I’ll just go ahead and say this up front: I should have done this better.
I don’t think it’s a bad interview, per se, but I like Zach Galifianakis, both as an actor and as a comic, and I think he’s one of those guys with a razor-sharp mind. I also think it’s really easy to lose him in a conversation if you’re not keeping him interested. When you’re at a junket, you’re one of a parade of people who trot into the room in what must feel like a blur to the people sitting in that chair, and you don’t really have a conversation. You have the illusion of a conversation. You have to hit the ground running and then hope you can get one or two good sound bites before they hustle you out the door for the next person.
With Zach, I feel like I never really found my way into the conversation, and the result is a perfectly pleasant five minutes or so, but that’s not what I was hoping for. I was hoping I’d engage him and draw something special out of him. Nope.
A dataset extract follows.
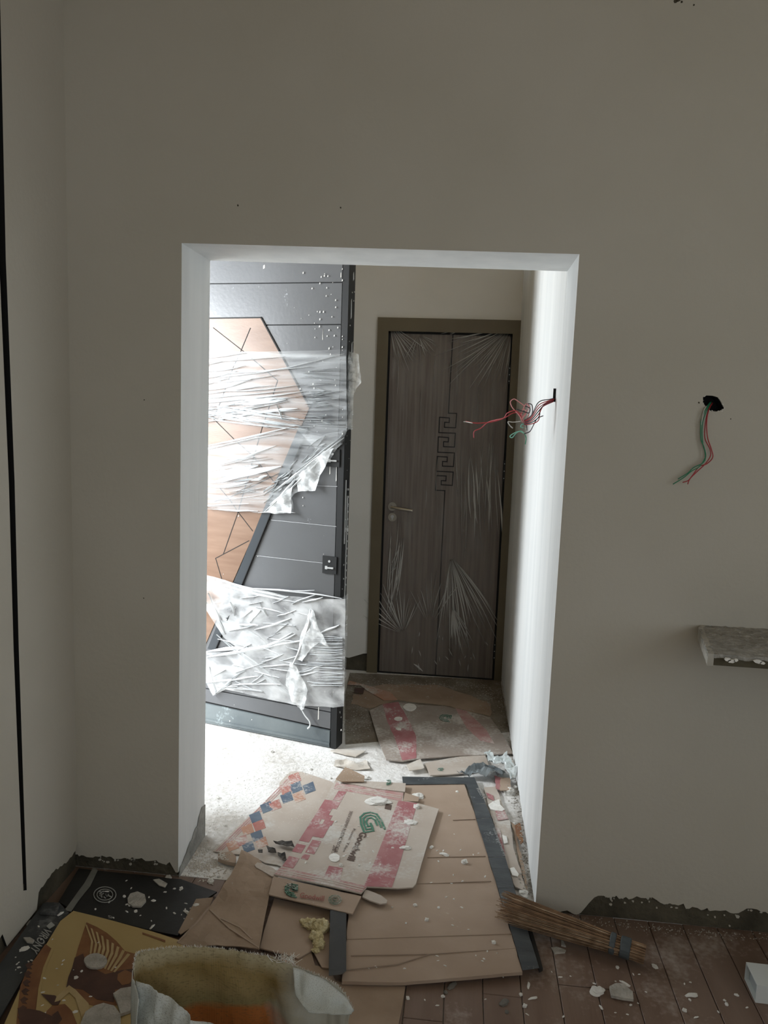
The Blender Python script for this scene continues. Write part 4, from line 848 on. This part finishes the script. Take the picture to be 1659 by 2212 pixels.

He gives a very strong performance in “Puss In Boots” as Humpty Alexander Dumpty, an egg who grew up with Puss In Boots in an orphanage, and who plays a key role in the adventure that Puss goes on in the film. It’s a surprising piece of work, subtle and sad at times and deeply, deeply strange. The design of the character is something else, oddly lifelike despite the fact that he’s… well, as I said, an egg.
I think you could have cast 20 other people as Humpty and you would have gotten fairly normal, completely expected performances that emphasized the character’s biggest mannerisms. Zach went the other direction entirely, and the result is something I just plain didn’t expect. I love being surprised in the theater, and I think because the work itself is so good, that’s the main reason I wish I’d either had more time with Zach or that I’d figured out the right way into this discussion.
Whatever the case, it’s always good to see him, and in this case, I think he’s given one of the year’s unlikeliest great performances.
“Puss In Boots” opens everywhere this Friday.